While it’s tempting to assume that all 14 million of these disappearing industrial square feet are to be converted into luxury lofts, Ritter said a larger range of conversion options exists than most think. He said that while it’s true that developers in neighborhoods such as Long Island City, Greenpoint and Williamsburg can buy industrial properties for $150 to $175 per buildable square foot, convert them to luxury lofts, and sell them for $600 to $800 per square foot, there is also a lower-end to conversion markets in neighborhoods less attractive to transplanted Manhattanites. These include Ridgewood, Corona, Glendale and Brooklyn’s Sunset Park.
“There, you have developers buying for $100 per buildable square foot and selling for $400 to $500 per square foot,” Ritter said. “I guess you call that multi-family housing for those areas, middle-income housing. If anything, that’s the conversion market that looks stable. You can only have so many luxury [conversions].”
With the stock of industrial properties in the city set to decline further as the effects of past rezoning along the East River waterfront are felt, and the proposed rezoning of the 75-acre Willets Point industrial area in Flushing enters public debate, Dolgin said he expects some businesses to leave the city.
“If you have people commuting to you from the middle of New Jersey, two hours away, maybe you’ll go the other way down to Pennsylvania and get the space for substantially less,” he said. “They’d be farther away and it would cost more to get goods into New York, but it would be worth it for some.”
Dolgin said he doesn’t foresee an exodus massive enough to cause a significant downturn in rents or sale prices.
“There are a lot of businesses, especially the wholesalers,” he said, “that have to stay close by. They need the response time. If you’re supplying a lot of retail stores you need to be right here.”
Firms seize incentives as city’s industrial space dwindles
The city knows that rezoning amplifies the need for industrial space in the five boroughs and is offering incentives for businesses competing to occupy what’s left.
At the mayor’s Office for Industrial and Manufacturing Businesses Web site (nyc.gov/imb), companies can apply for Industrial and Commercial Incentive Program grants, which offer real estate property tax exemptions for renovated and newly constructed commercial and industrial buildings. The benefits can last up to 25 years.
The city also offers rent abatement for industrial and commercial tenants moving to certain preferred areas, including parts of Manhattan’s Garment District; and relocation and employment assistance in other areas, such as Williamsburg and Greenpoint, which have been hurt by rising rents; it’s also created credits for industrial printers and film production enterprises.

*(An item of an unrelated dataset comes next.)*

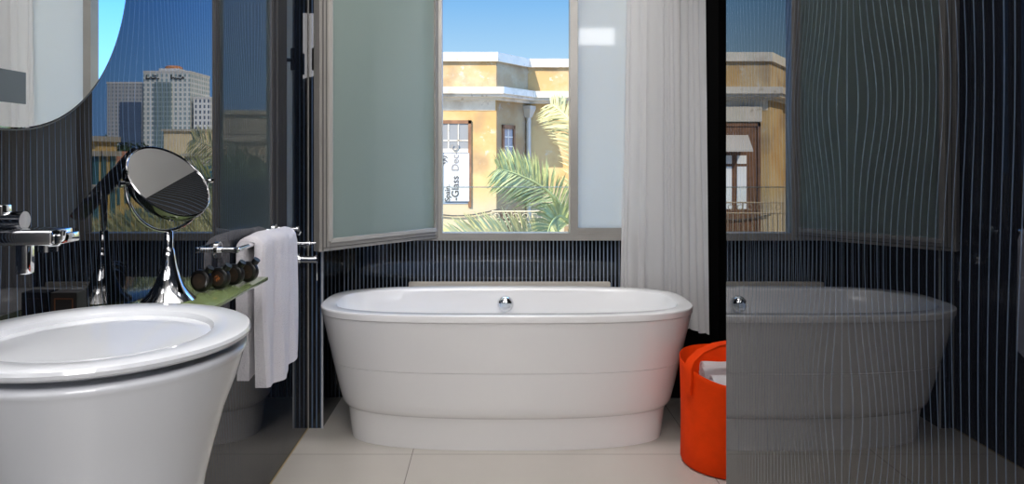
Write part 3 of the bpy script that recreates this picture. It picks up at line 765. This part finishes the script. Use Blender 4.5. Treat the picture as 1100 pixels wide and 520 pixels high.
def house(lab, p0, p1, ytop, Y, m, dep=8, win=None, name='city_house'):
    x1, x0 = RX_(p0, Y), RX_(p1, Y); zt_ = PZ(ytop, Y)
    t = thing(name, lab, 'building', ((x0 + x1) / 2, Y + dep / 2, GZ))
    o = obj('wall', BX(((x0, Y, GZ), (x1, Y + dep, zt_))), m); rebase(o, t)
    o = obj('roof_slab', BX(((x0 - .2, Y - .3, zt_), (x1 + .2, Y + dep, zt_ + .25))), stone); rebase(o, t)
    if win and Y < 60:
        for f_, py_ in ((.3, 0), (.75, 0), (.3, 36), (.75, 36)):
            z = PZ(win[0][1] + py_, Y); yy = Y + dep * f_
            o = obj('window', BX(((x0 - .06, yy - dep * .11, z - .75), (x0 - .003, yy + dep * .11, z + .75))), mat('teal_window', (.06, .16, .18), .3)); rebase(o, t)
    if win:
        for (u, pyt, w, h_) in win:
            xc = x0 + (x1 - x0) * u; z = PZ(pyt, Y)
            o = obj('window', BX(((xc - w / 2, Y - .06, z - h_ / 2), (xc + w / 2, Y - .003, z + h_ / 2))), mat('teal_window', (.06, .16, .18), .3)); rebase(o, t)
    return t
cream = plaster('cream_render', (.80, .66, .42), (.84, .70, .48), (.78, .66, .48), .3, .15)
yel = plaster('yellow_render', (.72, .48, .16), (.78, .56, .24), (.70, .58, .38), .5, .4)
house('blank cream building below the towers in the reflection', 176, 218, 141, 90, cream)
t = house('yellow house with projecting ledges at the left of the reflected view', 84, 104, 152, 34, yel, 1.8, [(.2, 182, .55, 1.5), (.5, 182, .55, 1.5), (.8, 182, .55, 1.5), (.2, 218, .55, 1.5), (.5, 218, .55, 1.5), (.8, 218, .55, 1.5)])
xa, xb = RX_(104, 34), RX_(84, 34)
for py_ in (165, 201):
    o = obj('ledge', BX(((xa - .25, 33.7, PZ(py_, 34) - .12), (xb, 33.997, PZ(py_, 34) + .12)), ((xa - .25, 33.9, PZ(py_, 34) - .12), (xa - .003, 35.8, PZ(py_, 34) + .12))), stone); rebase(o, t)
t = house('low yellow house with a tiled roof behind the makeup mirror in the reflection', 106, 128, 186, 42, yel, 3, [(.3, 205, .8, 1.6), (.7, 205, .8, 1.6)])
xa, xb = RX_(128, 42), RX_(106, 42); zr = PZ(186, 42) + .25
o = obj('tiled_roof', loft([[Vector((x, 41.6, zr)), Vector((x, 45, zr)), Vector((x, 43.3, zr + 1.0))] for x in (xa, xb)]), mat('terracotta_tiles', (.42, .17, .08), .8, var=.3, vscale=4)); rebase(o, t)
house('pale flat roofed house beside the blank cream building', 128, 172, 162, 110, stone, 10, [(.2, 170, 2, 1.4), (.5, 170, 2, 1.4), (.8, 170, 2, 1.4)])
house('yellow house behind the palm fronds in the reflection', 136, 192, 205, 47, yel, 3, [(.2, 222, 1, 1.8), (.5, 222, 1, 1.8), (.8, 222, 1, 1.8)])
house('white terrace house low in the reflection', 198, 236, 168, 66, stone, 4, [(.3, 190, 1, 2), (.7, 190, 1, 2)])
tree(RX_(116, 52), 52, PZ(150, 52), 2.0, 'dark green tree in front of the towers', 3, 0)
tree(RX_(144, 64), 64, PZ(156, 64), 2.0, 'dark green tree below the office tower', 5, 0)
# things off to the right that the open casement mirrors
c0 = Vector((0, 3.8))
def DR(deg, dist): a = math.radians(deg); return (dist * math.cos(a), 3.8 + dist * math.sin(a))
x, y = DR(27.6, 22); tree(x, y, 1.5, 1.25, 'large dark tree far to the right, mirrored in the open casement', 9, 1)
def boxhouse(lab, deg, dist, w, d, top, m, bands=None):
    x, y = DR(deg, dist)
    t = thing('flat_roofed_house', lab, 'building', (x, y, GZ), math.radians(deg - 90))
    obj('wall', BX(((-w / 2, -d / 2, 0), (w / 2, d / 2, top - GZ))), m, t)
    obj('dark_storey', BX(((-w / 2 - .05, -d / 2 - .1, top - GZ - 5), (w / 2 + .05, -d / 2 - .01, top - GZ - 1.8))), mat('dark_band', (.03, .035, .04), .5), t)
    obj('roof_slab', BX(((-w / 2 - .3, -d / 2 - .4, top - GZ), (w / 2 + .3, d / 2, top - GZ + .4))), stone, t)
boxhouse('grey house with a dark top storey far to the right', 26, 72, 26, 10, 5.0, plaster('grey_render', (.45, .40, .34), (.55, .50, .42), (.4, .34, .28), .3))
boxhouse('tan house with a dark top storey behind the big dark tree', 25, 50, 6, 5, 2.2, plaster('tan_render', (.50, .40, .28), (.58, .48, .34), (.4, .34, .28), .3))

# ground outside
struct('ground', BX(((-80, 4.6, GZ - .3), (260, 320, GZ))), mat('dusty_street', (.42, .36, .27), .95, var=.3, vscale=.1))

# ------------------------------------------------------------------ sky, sun and added lights
w = bpy.data.worlds.new('sky'); bpy.context.scene.world = w; w.use_nodes = True
nt = w.node_tree; bg = nt.nodes['Background']
tc = nt.nodes.new('ShaderNodeTexCoord'); sx = nt.nodes.new('ShaderNodeSeparateXYZ'); rp = nt.nodes.new('ShaderNodeValToRGB')
nt.links.new(tc.outputs['Generated'], sx.inputs[0]); nt.links.new(sx.outputs['Z'], rp.inputs['Fac'])
e = rp.color_ramp.elements
e[0].position = 0.0; e[0].color = (.66, .80, .92, 1)
e[1].position = .75; e[1].color = (2.2, 2.5, 2.7, 1)
for p, c in ((.09, (.52, .78, .97, 1)), (.20, (.24, .53, .90, 1)), (.32, (.13, .34, .76, 1)), (.42, (.4, .7, 1.1, 1))):
    q_ = rp.color_ramp.elements.new(p); q_.color = c
mr = nt.nodes.new('ShaderNodeMapRange'); mr.inputs[1].default_value = .12; mr.inputs[2].default_value = .38
nt.links.new(sx.outputs['X'], mr.inputs[0])
tint = nt.nodes.new('ShaderNodeMix'); tint.data_type = 'RGBA'; tint.blend_type = 'MULTIPLY'; tint.inputs[7].default_value = (.95, 1.6, 2.7, 1)
nt.links.new(mr.outputs[0], tint.inputs[0]); nt.links.new(rp.outputs['Color'], tint.inputs[6])
nt.links.new(tint.outputs[2], bg.inputs['Color']); bg.inputs['Strength'].default_value = 1.0
def light(name, kind, loc, rot, energy, size=None, col=(1, 1, 1), sy=None):
    l = bpy.data.lights.new(name, kind); l.energy = energy; l.color = col
    if kind == 'AREA':
        l.size = size
        if sy: l.shape = 'RECTANGLE'; l.size_y = sy
    o = bpy.data.objects.new(name, l); C.objects.link(o); o.location = loc; o.rotation_euler = rot
    return o
s = Vector((-1, -1, 1.15))
sun = light('sun', 'SUN', (0, 0, 10), s.to_track_quat('Z', 'Y').to_euler(), 10.5, col=(1, .93, .82)); sun.data.angle = math.radians(.5)
light('overhead_fill', 'AREA', (.0, .1, ZC - .04), (math.radians(27), 0, 0), 20, 1.0, (1, .975, .97))  # unseen soft light added overhead to brighten the room
light('rear_fill', 'AREA', (.05, YF + .06, 2.35), (math.radians(66), 0, math.radians(6)), 70, 1.0, (1, .98, .995))  # unseen fill added behind the viewer to light basin and tub fronts
light('overhead_fill', 'AREA', (.1, 2.3, ZC - .04), (0, 0, 0), 26, .5, (1, .975, .97))  # unseen fill added above, in front of the tub
light('upward_fill', 'AREA', (-.15, 1.3, 2.7), (PI, 0, 0), 48, .5, (1, .975, .96))  # unseen upward light added to brighten the ceiling and its bounce
light('pane_band_light', 'AREA', (.90, .60, 2.377), (PI / 2, 0, 0), 2.6, .50, (1, 1, 1), .16)  # unseen panel added so the right pane reflects a bright band
for loc, en in (((-.1, .4, ZC - .45), 22), ((-.35, 2.0, ZC - .5), 9)):
    o = light('point_fill', 'POINT', loc, (0, 0, 0), en, col=(1, .97, .95)); o.data.shadow_soft_size = .14  # unseen point fills added, also brightening the ceiling

# ------------------------------------------------------------------ camera
cam = bpy.data.cameras.new('camera'); co = bpy.data.objects.new('camera', cam); C.objects.link(co)
co.location = (0, 0, H); co.rotation_euler = (PI / 2, 0, 0)
cam.sensor_width = 36; cam.lens = 36 * F / 1100; cam.shift_x = (550 - VX) / 1100; cam.shift_y = -(260 - VY) / 1100
cam.clip_start = .02; cam.clip_end = 1000
bpy.context.scene.camera = co
vs = bpy.context.scene.view_settings
vs.view_transform = 'Standard'; vs.look = 'None'; vs.exposure = 0; vs.gamma = 1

Industrial businesses can also benefit from city programs and New York State Energy Research and Development Authority programs that offer incentives and rewards for relocation, efficient energy performance, peak load reduction, efficient equipment purchases, and other actions that help reduce energy consumption and limit on-site emissions.
Industrial Business Zones, city-designated areas which exist in already industrial pockets in the city, will be spared rezoning efforts. Businesses moving to these zones receive a one-time tax credit of up to $1,000 per employee and have access to other assistance.
“There are so many incentives programs out there,” said Neil Dolgin, executive vice president of Kalmon Dolgin Affiliates, “and a lot more people are eligible than were in the past.”